> WHAT IS EXPECTED: Extract the lines from the first line of the records below through the line containing "so.rotation_euler = sd_.to_track_quat('Z', 'Y').to_euler();", inclusive, and reproduce them exactly as written.

* begin GIVEN ENTRIES *

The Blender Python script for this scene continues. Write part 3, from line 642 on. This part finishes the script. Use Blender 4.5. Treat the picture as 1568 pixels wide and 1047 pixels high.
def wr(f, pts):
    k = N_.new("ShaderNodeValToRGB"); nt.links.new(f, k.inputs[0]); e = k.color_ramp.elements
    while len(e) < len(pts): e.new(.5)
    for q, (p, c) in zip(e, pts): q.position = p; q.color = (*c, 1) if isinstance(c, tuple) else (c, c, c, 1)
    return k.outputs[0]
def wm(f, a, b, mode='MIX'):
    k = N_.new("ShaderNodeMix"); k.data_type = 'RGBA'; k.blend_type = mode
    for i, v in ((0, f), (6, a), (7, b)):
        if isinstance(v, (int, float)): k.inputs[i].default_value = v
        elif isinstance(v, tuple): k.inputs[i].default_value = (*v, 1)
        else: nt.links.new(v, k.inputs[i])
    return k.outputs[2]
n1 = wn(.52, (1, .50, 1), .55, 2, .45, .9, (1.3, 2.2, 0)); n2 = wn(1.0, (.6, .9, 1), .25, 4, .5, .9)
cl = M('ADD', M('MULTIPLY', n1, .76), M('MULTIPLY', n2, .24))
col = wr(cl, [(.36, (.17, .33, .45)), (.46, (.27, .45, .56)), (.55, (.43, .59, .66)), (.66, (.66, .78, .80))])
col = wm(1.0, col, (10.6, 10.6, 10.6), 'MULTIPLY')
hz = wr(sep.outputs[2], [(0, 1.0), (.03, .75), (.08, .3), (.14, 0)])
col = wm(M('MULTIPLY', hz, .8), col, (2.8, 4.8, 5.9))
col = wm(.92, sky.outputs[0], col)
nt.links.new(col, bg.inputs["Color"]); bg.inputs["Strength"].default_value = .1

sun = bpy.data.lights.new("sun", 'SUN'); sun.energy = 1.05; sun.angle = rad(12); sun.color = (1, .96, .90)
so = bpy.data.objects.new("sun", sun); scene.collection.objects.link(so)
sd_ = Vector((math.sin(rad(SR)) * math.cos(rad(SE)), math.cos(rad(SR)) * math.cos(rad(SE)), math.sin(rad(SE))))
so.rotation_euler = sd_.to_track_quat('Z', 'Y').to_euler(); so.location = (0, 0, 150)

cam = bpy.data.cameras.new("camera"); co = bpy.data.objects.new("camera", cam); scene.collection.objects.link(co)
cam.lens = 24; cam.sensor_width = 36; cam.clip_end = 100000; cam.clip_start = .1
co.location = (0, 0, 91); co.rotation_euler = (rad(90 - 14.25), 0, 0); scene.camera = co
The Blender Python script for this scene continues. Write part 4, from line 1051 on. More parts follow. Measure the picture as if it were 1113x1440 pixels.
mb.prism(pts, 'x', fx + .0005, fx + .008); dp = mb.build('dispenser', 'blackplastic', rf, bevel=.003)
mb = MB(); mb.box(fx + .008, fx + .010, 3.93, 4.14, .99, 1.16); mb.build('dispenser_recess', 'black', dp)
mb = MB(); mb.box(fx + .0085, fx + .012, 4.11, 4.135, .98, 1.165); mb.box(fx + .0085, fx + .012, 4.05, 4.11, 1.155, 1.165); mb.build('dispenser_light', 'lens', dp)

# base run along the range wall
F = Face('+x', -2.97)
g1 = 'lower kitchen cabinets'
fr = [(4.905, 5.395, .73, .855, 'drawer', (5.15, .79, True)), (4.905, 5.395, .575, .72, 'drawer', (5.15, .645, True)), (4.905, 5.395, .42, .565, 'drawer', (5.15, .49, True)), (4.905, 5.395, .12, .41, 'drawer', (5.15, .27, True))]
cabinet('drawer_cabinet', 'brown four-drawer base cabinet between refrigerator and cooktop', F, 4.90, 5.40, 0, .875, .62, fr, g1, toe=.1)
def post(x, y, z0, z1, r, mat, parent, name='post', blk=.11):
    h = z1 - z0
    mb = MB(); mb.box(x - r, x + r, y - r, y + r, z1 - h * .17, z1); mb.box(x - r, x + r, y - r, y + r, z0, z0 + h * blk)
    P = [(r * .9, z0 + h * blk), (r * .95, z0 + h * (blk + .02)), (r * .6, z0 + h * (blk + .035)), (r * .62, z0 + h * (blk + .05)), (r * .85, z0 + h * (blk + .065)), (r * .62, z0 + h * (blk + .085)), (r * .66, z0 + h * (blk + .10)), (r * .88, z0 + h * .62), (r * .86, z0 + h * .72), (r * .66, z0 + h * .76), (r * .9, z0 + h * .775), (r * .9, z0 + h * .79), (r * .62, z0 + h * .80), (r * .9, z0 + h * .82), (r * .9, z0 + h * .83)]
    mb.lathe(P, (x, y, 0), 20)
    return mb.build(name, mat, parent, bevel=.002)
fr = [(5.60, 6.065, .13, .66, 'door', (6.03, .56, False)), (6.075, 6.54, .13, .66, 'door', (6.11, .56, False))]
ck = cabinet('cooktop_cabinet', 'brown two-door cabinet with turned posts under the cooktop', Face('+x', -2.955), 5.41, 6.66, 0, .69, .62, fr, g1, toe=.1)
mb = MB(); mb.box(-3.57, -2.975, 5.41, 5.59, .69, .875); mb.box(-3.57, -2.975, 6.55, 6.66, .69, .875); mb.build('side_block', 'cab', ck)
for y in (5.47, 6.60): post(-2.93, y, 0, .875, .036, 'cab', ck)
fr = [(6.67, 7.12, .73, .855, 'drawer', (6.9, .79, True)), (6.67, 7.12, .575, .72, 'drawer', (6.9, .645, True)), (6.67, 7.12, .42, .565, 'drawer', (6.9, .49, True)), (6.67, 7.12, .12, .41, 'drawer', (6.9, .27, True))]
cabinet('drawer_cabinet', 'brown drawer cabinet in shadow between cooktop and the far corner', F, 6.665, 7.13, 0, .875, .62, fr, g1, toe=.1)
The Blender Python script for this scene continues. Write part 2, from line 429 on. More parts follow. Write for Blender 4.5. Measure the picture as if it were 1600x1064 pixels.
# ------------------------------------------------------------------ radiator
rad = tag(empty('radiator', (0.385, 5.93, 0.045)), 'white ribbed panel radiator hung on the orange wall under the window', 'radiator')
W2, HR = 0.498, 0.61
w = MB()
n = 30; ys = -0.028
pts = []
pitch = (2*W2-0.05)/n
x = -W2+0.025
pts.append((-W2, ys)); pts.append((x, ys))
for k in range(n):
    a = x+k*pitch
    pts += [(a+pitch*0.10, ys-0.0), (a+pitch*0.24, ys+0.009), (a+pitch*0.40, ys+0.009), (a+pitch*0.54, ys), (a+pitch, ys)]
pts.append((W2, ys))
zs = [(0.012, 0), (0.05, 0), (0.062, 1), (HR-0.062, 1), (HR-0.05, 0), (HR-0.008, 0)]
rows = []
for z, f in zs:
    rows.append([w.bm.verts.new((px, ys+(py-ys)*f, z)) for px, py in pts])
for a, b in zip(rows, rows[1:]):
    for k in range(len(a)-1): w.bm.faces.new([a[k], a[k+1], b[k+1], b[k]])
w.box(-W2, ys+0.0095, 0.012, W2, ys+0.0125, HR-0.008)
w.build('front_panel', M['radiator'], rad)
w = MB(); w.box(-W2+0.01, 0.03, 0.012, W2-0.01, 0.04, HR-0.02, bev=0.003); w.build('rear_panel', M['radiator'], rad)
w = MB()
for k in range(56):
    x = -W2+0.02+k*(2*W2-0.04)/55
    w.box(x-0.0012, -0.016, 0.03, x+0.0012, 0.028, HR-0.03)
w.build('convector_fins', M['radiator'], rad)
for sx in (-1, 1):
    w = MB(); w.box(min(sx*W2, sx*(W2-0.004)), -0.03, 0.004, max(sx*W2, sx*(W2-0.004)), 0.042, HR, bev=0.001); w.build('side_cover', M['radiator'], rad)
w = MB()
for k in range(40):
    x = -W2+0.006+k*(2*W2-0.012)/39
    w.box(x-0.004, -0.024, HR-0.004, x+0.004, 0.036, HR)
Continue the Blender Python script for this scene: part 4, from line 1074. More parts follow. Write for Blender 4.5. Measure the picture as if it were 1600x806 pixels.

* end GIVEN ENTRIES *

> CORRECT OUTPUT:
The Blender Python script for this scene continues. Write part 3, from line 642 on. This part finishes the script. Use Blender 4.5. Treat the picture as 1568 pixels wide and 1047 pixels high.
def wr(f, pts):
    k = N_.new("ShaderNodeValToRGB"); nt.links.new(f, k.inputs[0]); e = k.color_ramp.elements
    while len(e) < len(pts): e.new(.5)
    for q, (p, c) in zip(e, pts): q.position = p; q.color = (*c, 1) if isinstance(c, tuple) else (c, c, c, 1)
    return k.outputs[0]
def wm(f, a, b, mode='MIX'):
    k = N_.new("ShaderNodeMix"); k.data_type = 'RGBA'; k.blend_type = mode
    for i, v in ((0, f), (6, a), (7, b)):
        if isinstance(v, (int, float)): k.inputs[i].default_value = v
        elif isinstance(v, tuple): k.inputs[i].default_value = (*v, 1)
        else: nt.links.new(v, k.inputs[i])
    return k.outputs[2]
n1 = wn(.52, (1, .50, 1), .55, 2, .45, .9, (1.3, 2.2, 0)); n2 = wn(1.0, (.6, .9, 1), .25, 4, .5, .9)
cl = M('ADD', M('MULTIPLY', n1, .76), M('MULTIPLY', n2, .24))
col = wr(cl, [(.36, (.17, .33, .45)), (.46, (.27, .45, .56)), (.55, (.43, .59, .66)), (.66, (.66, .78, .80))])
col = wm(1.0, col, (10.6, 10.6, 10.6), 'MULTIPLY')
hz = wr(sep.outputs[2], [(0, 1.0), (.03, .75), (.08, .3), (.14, 0)])
col = wm(M('MULTIPLY', hz, .8), col, (2.8, 4.8, 5.9))
col = wm(.92, sky.outputs[0], col)
nt.links.new(col, bg.inputs["Color"]); bg.inputs["Strength"].default_value = .1

sun = bpy.data.lights.new("sun", 'SUN'); sun.energy = 1.05; sun.angle = rad(12); sun.color = (1, .96, .90)
so = bpy.data.objects.new("sun", sun); scene.collection.objects.link(so)
sd_ = Vector((math.sin(rad(SR)) * math.cos(rad(SE)), math.cos(rad(SR)) * math.cos(rad(SE)), math.sin(rad(SE))))
so.rotation_euler = sd_.to_track_quat('Z', 'Y').to_euler(); so.location = (0, 0, 150)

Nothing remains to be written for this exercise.